また、本作で描かれている終戦にいたる過程は、降伏かそれとも本土決戦か、日本史上最大の決断だったとも言えることから、登壇者にとって、これまでの人生で<最大の決断>は何だったか?を問われると、本木は「私は日々どんな瞬間でも最大の決断です。目の前に置かれた食事に、白米にするのか、味噌汁が先か、おかずに手を付けるのか、それとも箸休めからつまむのかと、その一つ一つ全ての瞬間に迷って苦悩しております。もちろん今回の役をオファー頂いたとき、恐れ多くも昭和天皇役を受けていいのかを決めるときも最大の決断でございました」と語り、会場を沸かせた。松坂は「僕は大学をやめたときですかね。大学を辞めてこの仕事をやろうという決断があったんですけども、親はやっぱり怒っていましたが、スパッと決めました。後悔は、無いです!」と力強く自身の史上最大の決断エピソードを披露すると暖かい拍手が起こった。
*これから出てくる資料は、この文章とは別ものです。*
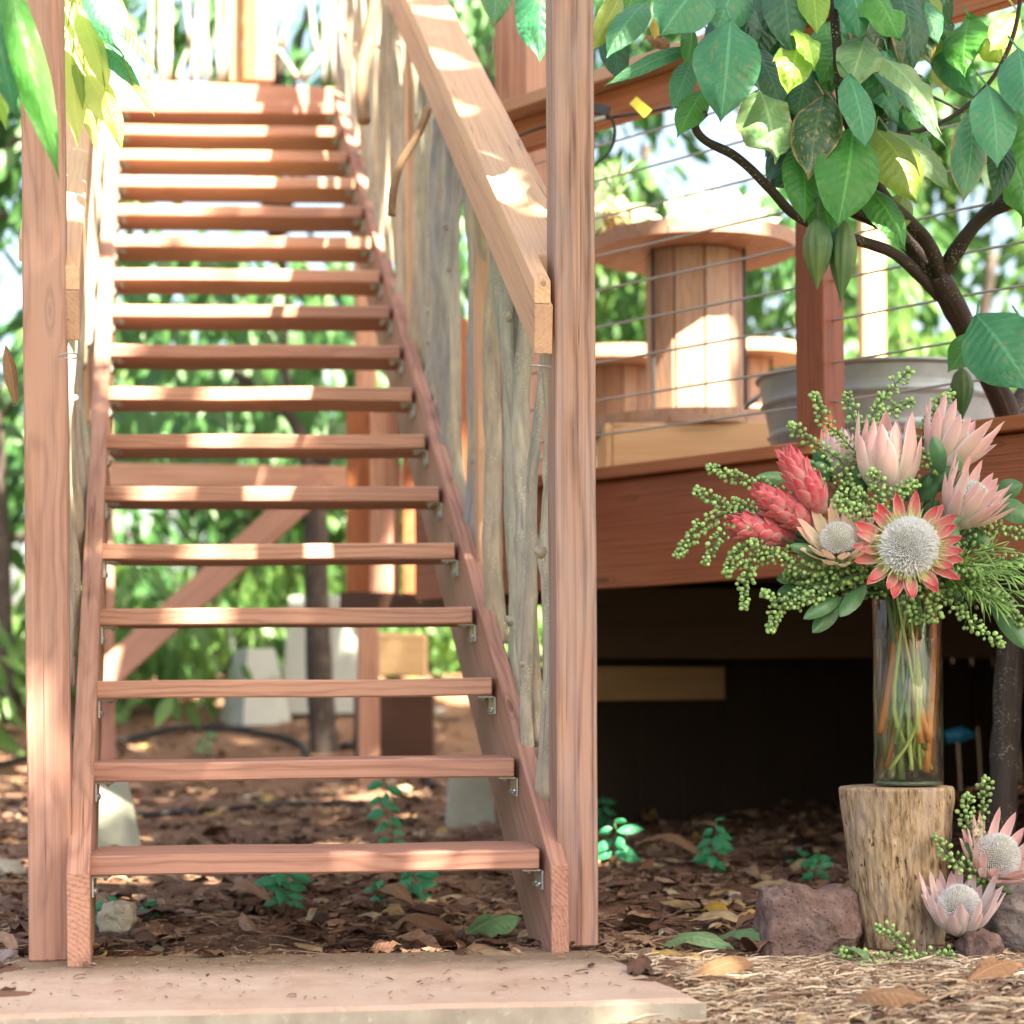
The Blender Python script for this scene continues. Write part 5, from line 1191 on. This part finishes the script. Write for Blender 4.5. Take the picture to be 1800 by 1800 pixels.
GSP = [
 ([(1733, 1368, 3.86), (1730, 1405, 3.87), (1722, 1450, 3.88), (1725, 1500, 3.9)], 'tallest berry sprig standing beside the stump at the right edge'),
 ([(1703, 1398, 3.85), (1698, 1435, 3.86), (1705, 1470, 3.87), (1722, 1510, 3.9)], 'shorter berry sprig standing close to the right side of the stump'),
 ([(1643, 1470, 3.80), (1668, 1502, 3.80), (1700, 1530, 3.82), (1730, 1540, 3.85)], 'berry sprig leaning over the stump from the open protea'),
 ([(1542, 1632, 3.72), (1570, 1640, 3.72), (1592, 1665, 3.73), (1600, 1690, 3.74)], 'berry sprig leaning up against the stump foot'),
 ([(1480, 1674, 3.72), (1520, 1682, 3.72), (1570, 1690, 3.72), (1640, 1680, 3.73), (1682, 1678, 3.73)], 'long berry sprig lying across the front of the stump foot'),
 ([(1512, 1700, 3.66), (1545, 1702, 3.66), (1590, 1698, 3.68), (1625, 1700, 3.7)], 'lowest berry sprig lying on the straw before the stump'),
]
for i, (pts, lab) in enumerate(GSP): sprig('fallen_berry_sprig', lab, pts, group='berry sprigs around the stump', seed=50 + i, tovase=False, dens=1.1)

# broad leaves of the bouquet
BL = [((1522, 1028), (1476, 1084), 34, za - .02), ((1480, 1050), (1412, 1088), 30, za - .01), ((1478, 1060), (1428, 1112), 34, za + .02), ((1455, 985), (1388, 958), 28, za - .03),
      ((1740, 870), (1798, 852), 40, zb_ + .03), ((1745, 880), (1812, 915), 46, zb_), ((1655, 835), (1640, 766), 32, za + .02), ((1520, 880), (1505, 815), 26, zb_),
      ((1740, 1040), (1806, 1142), 44, za + .02), ((1420, 960), (1370, 925), 34, zb_), ((1450, 880), (1430, 840), 40, zb_), ((1690, 830), (1682, 802), 18, za), ((1570, 880), (1575, 905), 26, za),
      ((1680, 920), (1668, 960), 26, za - .02), ((1600, 1095), (1618, 1070), 24, zf - .02), ((1700, 930), (1740, 960), 34, zb_), ((1640, 930), (1690, 910), 26, za), ((1500, 1010), (1440, 1030), 36, zb_),
      ((1540, 800), (1500, 770), 30, zc), ((1615, 880), (1650, 850), 30, zb_), ((1560, 990), (1500, 960), 40, zb_), ((1660, 1000), (1720, 1030), 36, zb_), ((1600, 880), (1560, 840), 34, zb_ + .02), ((1520, 950), (1480, 900), 36, zb_ + .02)]
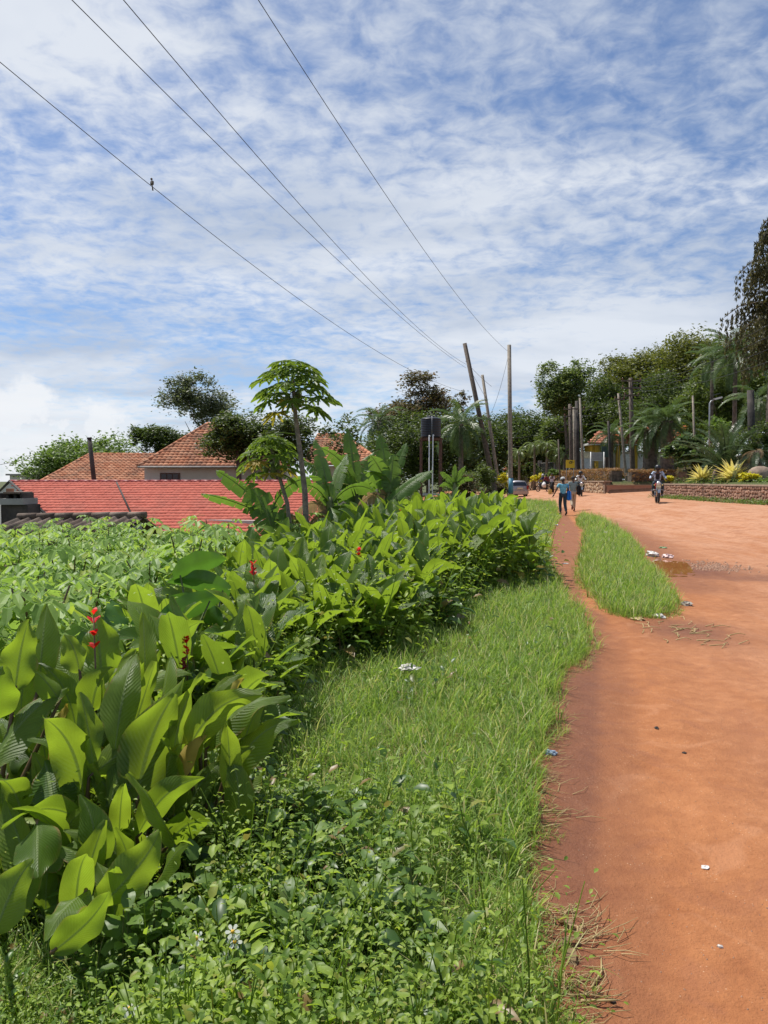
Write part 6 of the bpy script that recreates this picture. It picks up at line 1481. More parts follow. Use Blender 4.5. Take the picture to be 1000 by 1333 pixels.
for k, (xo, z1) in enumerate(((-.13, .08), (.06, .12))):
    e2 = empty('water_pipe', (x0 + xo, 41.38, g), 'white plastic pipe down from the tank, %s one of the pair' % ('left' if k == 0 else 'right'), 'pipe')
    MB().tube([(0, 0, 0), (0, 0, H_ * .5), (.02 * k, 0, H_ + z1), (.02 * k + .05, .04, H_ + z1 + .05)], .035, 8).build('pipe_run', M['pvc'], e2); MB().ball((.02 * k + .02, .01, H_ + z1 + .03), .055, 8, 6).build('elbow', M['pvc'], e2)

# ------------------------------------------------------------------ fence, gatehouse, sign boards
e = empty('columned_fence', (P(715, 610, 88).x, 88, 1.4), 'grey fence of pale concrete columns with dark infill behind the foxtail palms', 'fence')
cols = [(693, 600, 617), (703, 599.5, 617), (713, 598.5, 618), (724, 597.5, 618), (736, 596, 619)]
pr = None
for i, (px, t_, b_) in enumerate(cols):
    d = 92 - i * 3.0; a = P(px, t_, d); c = P(px, b_ + 6, d); MB().box((a.x, d, (a.z + c.z) / 2), (.42, .42, a.z - c.z), bev=.03).build('column', M['concrete'], e, True)
    if pr:
        for k in range(3):
            z_ = a.z - .35 - k * .6; v0 = Vector((pr.x, pr.y, z_)); v1 = Vector((a.x, d, z_)); MB().tube([v0, v1], .06, 6).build('rail', M['concrete'] if k == 0 else M['soot'], e, True)
        v = [(pr.x, pr.y + .1, a.z - .3), (a.x, d + .1, a.z - .3), (a.x, d + .1, c.z), (pr.x, pr.y + .1, c.z)]
        slab('infill_panel', v, .06, M['window_dark'], e)
    pr = Vector((a.x, d, 0))
def gbox(mb, x0, x1, y0, y1, d, th, **k): return pbox(mb, x0, x1, y0, y1, d, th, **k)
g1 = empty('gatehouse', (P(800, 610, 78).x, 78, 1.8), 'cream gatehouse and boundary wall with yellow pillars and orange tiled roof', 'building')
gbox(MB(), 753, 905, 588, 616, 80, .4).build('wall', M['cream_wall'], g1, True)
for x0_ in (775, 803, 826, 850, 872, 893): gbox(MB(), x0_, x0_ + 4.5, 580, 616, 79.4, .5).build('pillar', M['yellow_paint'], g1, True)
gbox(MB(), 786, 797, 590, 611, 79.55, .15).build('gate', M['brown_wood'], g1, True)
gbox(MB(), 771, 800, 577, 588, 79.8, 3).build('lintel', M['yellow_paint'], g1, True)
gbox(MB(), 753, 771, 597, 611, 79.6, .2).build('white_panel', M['pvc'], g1, True)
gbox(MB(), 806, 822, 591, 610, 79.6, .2).build('white_panel', M['pvc'], g1, True)
gbox(MB(), 829, 846, 591, 610, 79.6, .2).build('white_panel', M['pvc'], g1, True)
gbox(MB(), 750, 905, 610, 612, 79.2, .2).build('plinth_rail', M['concrete'], g1, True)
roof_face(g1, [(766, 577), (780, 560), (822, 560), (832, 577)], (780, 560, 82), (P(766, 577, 78.8).z, 78.8), .4, .5, M['orange_tile'], M['orange_tile'], .05, .05, 3)
gbox(MB(), 768, 830, 576.5, 579, 78.9, 3.6).build('eaves_board', M['pvc'], g1, True)
e = empty('orange_roofed_house', (P(680, 610, 100).x, 100, 0), 'low orange tiled roof showing behind the silver car and dark shrubs', 'house')
roof_face(e, [(655, 612), (668, 599), (712, 596), (722, 608)], (680, 598, 104), (P(680, 613, 99).z, 99), .45, .55, M['orange_tile'], M['orange_tile'], .05, .05, 3)
a, b_ = P(664, 611, 101.5), P(716, 611, 101.5); MB().box(((a.x + b_.x) / 2, 103, (a.z - 1) / 2), (b_.x - a.x, 2.6, a.z + 1)).build('wall', M['cream_wall'], e, True)
# orange blossom clumps beside the gatehouse
for i, (px, py, d, lab) in enumerate(((806, 563, 72, 'orange flowering shrub top above the gatehouse roof'), (846, 562, 62, 'small orange blossom clump on the left date palm'), (880, 562, 62, 'small orange blossom clump between the date palms'))):
    p = P(px, py, d); c_ = [tuple(p + Vector((rnd.uniform(-.7, .7), rnd.uniform(-.4, .4), rnd.uniform(-.5, .5)))) for _ in range(7)]
    e = empty('flowering_shrub', (p.x, d + .3, H(p.x, d)), lab, 'flowering shrub'); leaf_cloud('blossom', c_, [.3] * 7, 20, .16, TREE['orange'], e, i); MB().tube([(p.x, d + .3, H(p.x, d)), tuple(p)], [.05, .02], 6).build('stem', M['bark'], e, True)
# yellow sign with a dark swirl
ysign = simple('yellow_sign_face', (.62, .47, .02), .6, var=.05); gsign = simple('pale_sign_face', (.42, .47, .47), .5, var=.12, scale=2)
c = P(742.5, 604, 67); g = H(c.x, 67); e = empty('yellow_sign', (c.x, 67, g), 'yellow sign board with a dark swirl on two posts under the pole cluster', 'sign')
MB().box((0, 0, c.z - g), (.78, .05, .72)).build('board', ysign, e)
for s in (-.32, .32): MB().tube([(s, .04, -.1), (s, .04, c.z - g + .36)], .03, 6).build('post', M['metal_grey'], e)
MB().tube([(.05 + .2 * math.cos(a) * (1 - a / 12), -.035, c.z - g + .12 + .13 * math.sin(a) * (1 - a / 12)) for a in np.linspace(0, 8, 22)], .028, 5).build('swirl', M['soot'], e)
c = P(777, 594.5, 63); g = H(c.x, 63); e = empty('sign_board', (c.x, 63, g), 'weathered pale blue grey sign board on two white posts before the gatehouse', 'sign')
MB().box((0, 0, c.z - g), (.95, .06, .72)).build('board', gsign, e); MB().box((0, -.034, c.z - g), (.84, .004, .60)).build('faded_panel', M['metal_grey'], e)
for s in (-.5, .62): MB().tube([(s, .05, -.1), (s, .05, c.z - g + .4)], .045, 8).build('post', M['pvc'], e)
c = P(788, 588, 65); g = H(c.x, 65); e = empty('dark_sign_board', (c.x, 65, g), 'dark green board on a single post right of the pale sign board', 'sign')
MB().box((0, 0, c.z - g), (.62, .06, .95)).build('board', simple('dark_board', (.04, .07, .06), .6), e); MB().tube([(0, .05, -.1), (0, .05, c.z - g)], .05, 8).build('post', M['wood_pale'], e)

# ------------------------------------------------------------------ silver car seen from behind
silver = simple('silver_paint', (.42, .39, .40), .3, .6, var=.05); tyre = simple('tyre_rubber', (.02, .019, .018), .85); lamp_r = simple('red_tail_lamp', (.35, .02, .015), .2)
glass_dark = simple('tinted_glass', (.02, .025, .03), .08, spec=.8); chrome = simple('chrome', (.6, .6, .6), .15, 1.0); plate = simple('number_plate', (.65, .60, .40), .5, var=.03)
cx_, cyy = P(677, 640, 66).x, 66; g = H(cx_, cyy)
car = empty('parked_car', (cx_, cyy, g + .01), 'silver estate car on the road seen from behind beside the upright pole', 'car', rz=R(8))
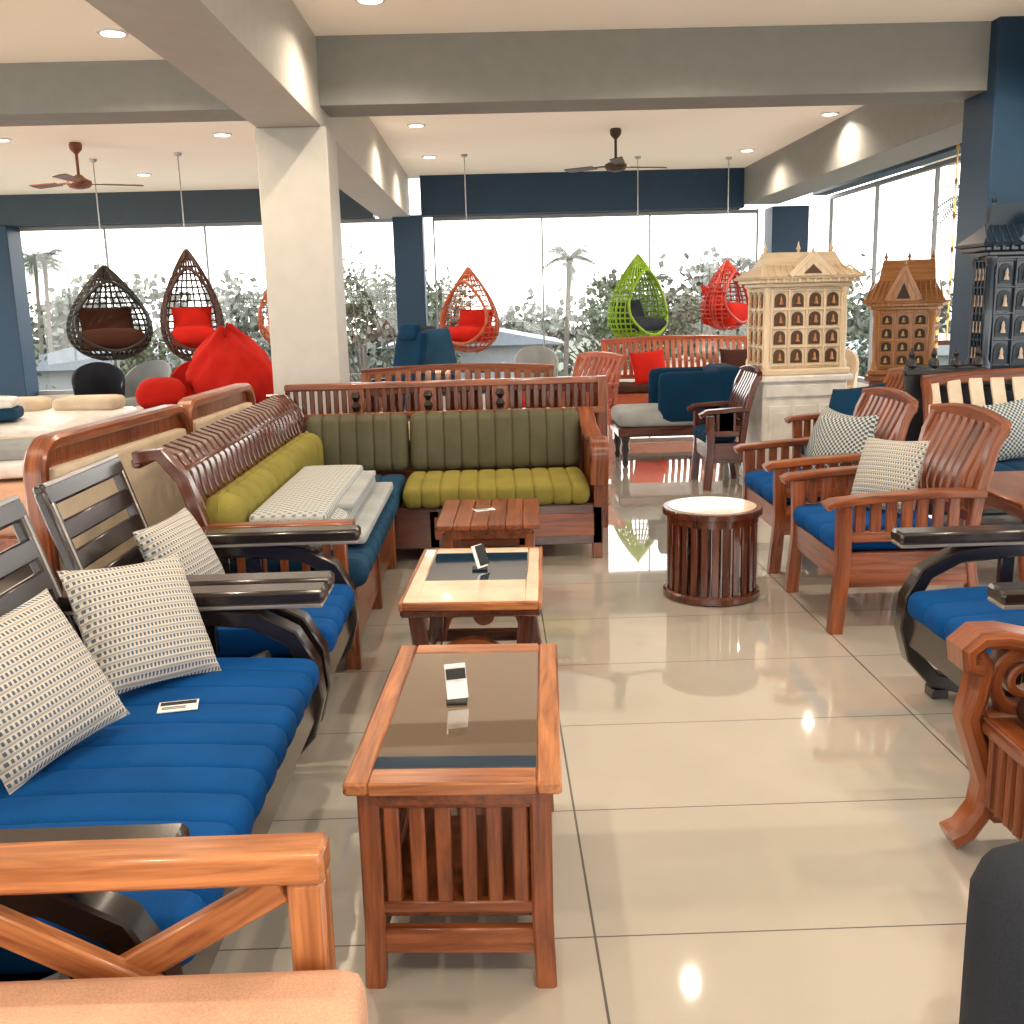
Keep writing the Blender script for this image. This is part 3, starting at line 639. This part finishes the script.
# ------------------------------------------------------------------ prayer cabinets
def mandir(name,loc,rot,W,D,zb,hb,hr,mat,basemat,dark,rows=4,cols=4,bell=None,ps=1.0):
    o=B(name);bell=bell or BRASS
    o.box((0,0,.04),(W+.04,D+.04,.08),basemat,b=.01);o.box((0,0,zb/2+.03),(W,D,zb-.06),basemat,b=.01)
    o.box((0,0,zb-.02),(W+.07,D+.07,.05),basemat,b=.015);o.box((0,0,zb+.03),(W+.03,D+.03,.05),mat,b=.015)
    for i in range(3):
        w=(W-.06)/3;xx=-W/2+.03+w*(i+.5);o.box((xx,-D/2-.006,zb*.42),(w-.03,.014,zb*.62),basemat,b=.006);o.box((xx,-D/2-.012,zb*.42),(w-.10,.014,zb*.50),basemat,b=.006)
    o.box((0,-D/2-.008,zb-.11),(W-.04,.02,.09),basemat,b=.006)
    z0=zb+.055;z1=zb+hb
    o.box((0,0,(z0+z1)/2),(W-.06,D-.06,z1-z0),mat)
    for sx in(-1,1):
        for sy in(-1,1): o.lathe((sx*(W/2-.035),sy*(D/2-.035),z0),[(.035,0),(.035,.04),(.022,.07),(.028,(z1-z0)/2),(.022,z1-z0-.07),(.035,z1-z0-.04),(.035,z1-z0)],mat,12)
    for face in(0,1,2):
        X=Matrix.Rotation([0,pi/2,-pi/2][face],4,'Z');FW=(W if face==0 else D)-.12;off=(D if face==0 else W)/2-.03
        cc=cols if face==0 else 3
        cw=FW/cc;ch=(z1-z0-.05)/rows
        for i in range(cc):
            for j in range(rows):
                xx=-FW/2+cw*(i+.5);zz=z0+.025+ch*(j+.5);a=cw*.30*ps;hh=ch*.34*ps
                pts=[(xx-a,zz-hh),(xx+a,zz-hh)]+[(xx+a*math.cos(R(q)),zz+hh*.25+hh*.75*math.sin(R(q))) for q in range(0,181,30)]
                o.prism(pts,-off-.006,-off+.004,dark,X=X)
                o.lathe((xx,-off-.02,zz-hh*.6),[(a*.4,0),(a*.35,.01),(a*.2,hh*.5),(a*.25,hh*.7),(.004,hh*1.1)],bell,8,X=X)
        for i in range(cc+1): o.box((-FW/2+cw*i,-off-.012,(z0+z1)/2),(.014,.02,z1-z0-.03),mat,X=X)
        for j in range(rows+1): o.box((0,-off-.010,z0+.025+ch*j),(FW,.018,.014),mat,X=X)
    o.box((0,0,z1+.015),(W+.02,D+.02,.03),mat,b=.008);o.box((0,0,z1+.045),(W+.10,D+.10,.03),mat,b=.01)
    ze=z1+.06;e=.07
    def hip(w0,d0,w1,d1,za,zb_,m):
        vs=[(sx*w0,sy*d0,za) for sx,sy in((-1,-1),(1,-1),(1,1),(-1,1))]+[(sx*w1,sy*d1,zb_) for sx,sy in((-1,-1),(1,-1),(1,1),(-1,1))]
        o.add(vs,[[0,1,2,3],[4,5,6,7],[0,1,5,4],[1,2,6,5],[2,3,7,6],[3,0,4,7]],m)
    hip(W/2+e,D/2+e,W/2+e+.01,D/2+e+.01,ze,ze+.018,mat)
    hip(W/2+e,D/2+e,W/2-.03,D/2-.1,ze+.018,ze+hr*.5,mat);hip(W/2-.03,D/2-.1,W/2-.05,.02,ze+hr*.5,ze+hr,mat)
    for i in range(15):
        x=-W/2-e+.02+i*(W+2*e-.04)/14;o.beam((x,-D/2-e-.004,ze+.022),(x*.86,-D/2+.09,ze+hr*.5+.004),.012,.012,mat)
    for i in range(12): o.box((-W/2+.0+i*W/11,-D/2-e+.01,ze-.012),(.02,.012,.03),mat)
    gw=W*.24;gz=ze+.02;gh=hr*.75
    o.prism([(-gw,gz),(gw,gz),(gw*.9,gz+.02),(0,gz+gh),(-gw*.9,gz+.02)],-D/2-e-.015,-.02,mat)
    o.prism([(-gw*.45,gz+.015),(gw*.45,gz+.015),(0,gz+gh*.55)],-D/2-e-.02,-D/2-e-.01,dark)
    for sx in(-1,1): o.beam((sx*gw*1.08,-D/2-e-.01,gz),(0,-D/2-e-.01,gz+gh+.01),.04,.02,mat,up=(0,1,0))
    for x,zt in((-W/2+.07,ze+hr),(W/2-.07,ze+hr),(0,ze+hr)): o.lathe((x,0,zt-.005),[(.018,0),(.008,.015),(.018,.03),(.01,.05),(.002,.085)],mat,10)
    o.lathe((0,-D/2-e,gz+gh),[(.014,0),(.007,.012),(.014,.025),(.002,.06)],mat,10)
    return o.done(loc,rot)
DKREC=plain('brown_recess_shade',(.09,.045,.02),.5)  # recess tones: shade of the openings painted onto flat arches
DKREC2=plain('dark_brown_recess_shade',(.04,.02,.01),.5)
LITB=plain('grey_blue_recess_shade',(.02,.04,.06),.5)
PALEB=plain('pale_bell',(.55,.42,.32),.4)
mandir('cream_prayer_cabinet',(2.36,8.0,0),R(4),.66,.46,.83,.66,.20,W_PALE,WHITE,DKREC,4,4,W_GOLD,1.1)
mandir('brown_prayer_cabinet',(3.62,9.0,0),R(-28),.52,.44,.72,.56,.36,W_GOLD,W_TEAK,DKREC2,4,3)
mandir('navy_prayer_cabinet',(3.42,6.62,0),R(0),.62,.26,.88,.76,.26,NAVYW,NAVYW,LITB,4,4,PALEB,1.15)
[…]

最後に締めの挨拶として、原田監督は「昨日テレビで安部晋三首相の答弁を色々聞いていて、安部首相の言葉を借りるのならば、能力が無い政府が総合的な判断をして、民意を無視しているという事態がこれから続きそうな気がしているんですね。民意が無視されていたのが70年前以前の日本の状態、それをいかにして、昭和天皇と鈴木貫太郎さんと阿南陸相の三人が成したのかというこのことを考えるのには、いまが一番いい時期が来たと思います。もう一度70年前の根っこに翻って考えて、日本はどこからきてどこに向かっていくのかもう一度自問し、行動に移していただければと思います。」と強く訴えかけました。
そして役所は「70年前に日本の未来を、映画の登場人物たちが決めたわけです。作品の中に戦闘シーンなどは出てきませんが、この物語のバックには広島と長崎に原爆が落ち、戦地では兵士たちが飢えと苦しみに耐えながら戦ったというバックグラウンドがあります。そういったことも感じながら観て頂けると嬉しいです。戦争っていうのは本当に嫌なものですから、二度と繰り返さないように、この戦後70年を記念した今日の試写会で観て欲しいです」と締め、登壇者全員が客席に向かって丁寧に一礼をしつつ、舞台挨拶を終えました。